Delinquent FBAR Submission: If the only deficiency is in FBAR reporting (not relevant to Israeli pension plans, but important to know).
The Hidden Trap: Double Taxation
One of the most complex issues in reporting Israeli pension plans is avoiding double taxation. Israel grants tax benefits on deposits to Keren Hishtalmut and Kupat Gemel, but the United States may view these benefits as taxable income.
For example: you deposited 50,000 shekels to Kupat Gemel in 2025. In Israel, you received a tax benefit of approximately 17,500 shekels (35 percent marginal tax rate). But the IRS may view this deposit as taxable income of $15,000 (the dollar value of the deposit), and collect tax on it of up to $5,550.
The solution: Form 8833 – Treaty-Based Return Position Disclosure. This form allows you to claim that the Kupat Gemel deposit is protected under the tax treaty between Israel and the United States to prevent double taxation. But this is not automatic – you must file the form and justify your legal position.
According to IRS instructions, failure to file Form 8833 when required may result in disallowance of the treaty benefit sought.
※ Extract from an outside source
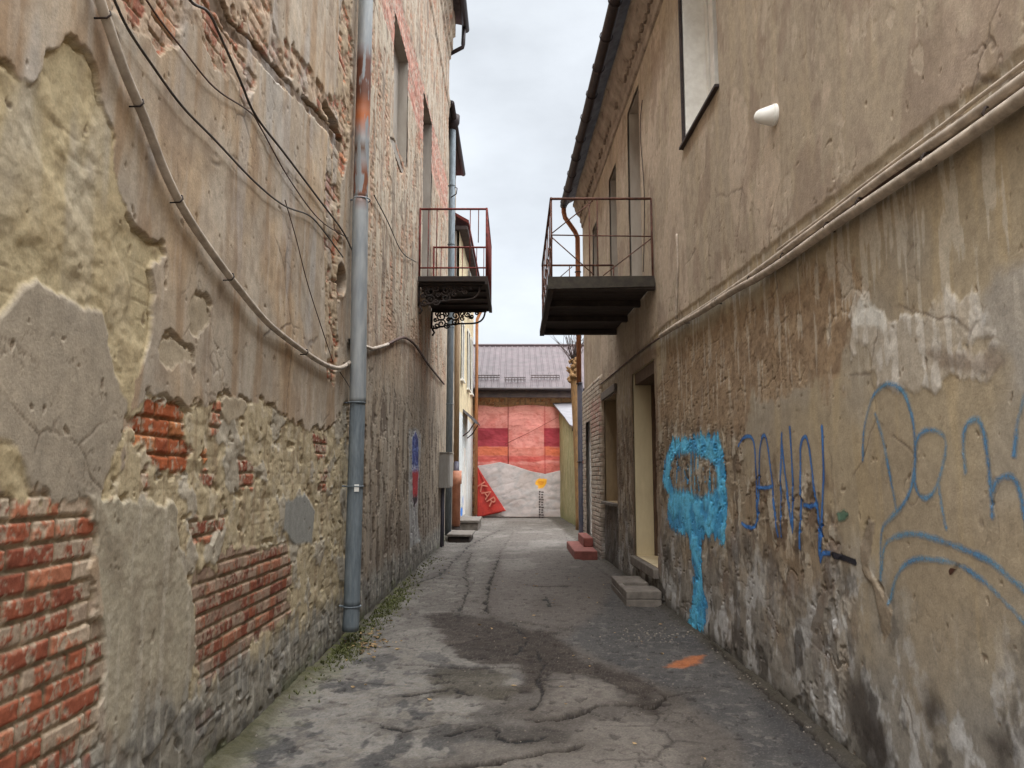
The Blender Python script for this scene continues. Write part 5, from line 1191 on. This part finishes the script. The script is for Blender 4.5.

Real-World Case Study: What Reporting Actually Looks Like
Let us examine a real case of an American in Israel with all three types of pension plans:
David, age 45, works for a high-tech company:
- Keren Hishtalmut: Balance of 280,000 shekels, annual deposit of 45,000 shekels
- Kupat Gemel: Balance of 850,000 shekels, annual deposit of 95,000 shekels
- Budget Pension (from previous government company employment): Current value of $180,000
Required Reporting for Tax Year 2025:
1. Form 3520 for Keren Hishtalmut – report deposit of $13,500 (45,000 shekels) and balance of $84,000
2. Form 8833 for Kupat Gemel – claim that the deposit is protected under the treaty
3. No reporting required for the budget pension (below the $200,000 threshold)
Estimated cost of preparing the reports: $2,500-$4,000 with a specialized accountant. Cost of non-reporting: up to $14,750 penalty on Keren Hishtalmut alone, plus double taxation on Kupat Gemel.
New Changes for Tax Year 2025
Tax year 2025 brought several significant changes to foreign pension plan reporting. The IRS has tightened oversight of Form 3520 and added new requirements for detailed reporting of fund sources.
Additionally, the IRS released new clarifications regarding taxation of distributions from foreign pension plans. The message is clear: oversight is increasing, and penalties are becoming more severe.
Another change: as of 2025, you must attach a certified English translation of plan documents to Form 3520. This means you will need to translate the Keren Hishtalmut bylaws or Kupat Gemel agreement – an additional cost of $500-$1,000.
What Do You Do Now? Practical Recommendations
If you are an American citizen in Israel with pension plans, the time to act is now. The filing season for tax year 2025 is already open, and the deadline for filing is April 15, 2026.
First step: Gather all documents – annual statements from Keren Hishtalmut, Kupat Gemel, and budget pension details. You will need balances as of December 31, 2025, and annual deposit amounts.
Second step: Check whether you have missing reports from prior years. If so, consider entering the Streamlined or Voluntary Disclosure program before the IRS discovers the deficiencies on its own.
Third step: Consult with an accountant specializing in American-Israeli taxation. Mistakes in this area are very expensive, and it is not advisable to try to handle this alone.
Bottom Line: The Time to Act Is Now
Reporting Israeli pension plans to the United States is not a matter of choice – it is a legal obligation with severe penalties. The biggest mistake I see is postponing dealing with the issue “until next year.”
The reality is that each year of delay adds another layer of complications and penalties. If you have a Keren Hishtalmut, Kupat Gemel, or budget pension, and have not reported them in the past – the time to act is now, before the IRS discovers the deficiencies on its own.
The cost of professional advice and proper reporting is always lower than the cost of penalties and double taxation. As in all areas of American taxation, early knowledge and action save significant money in the long run.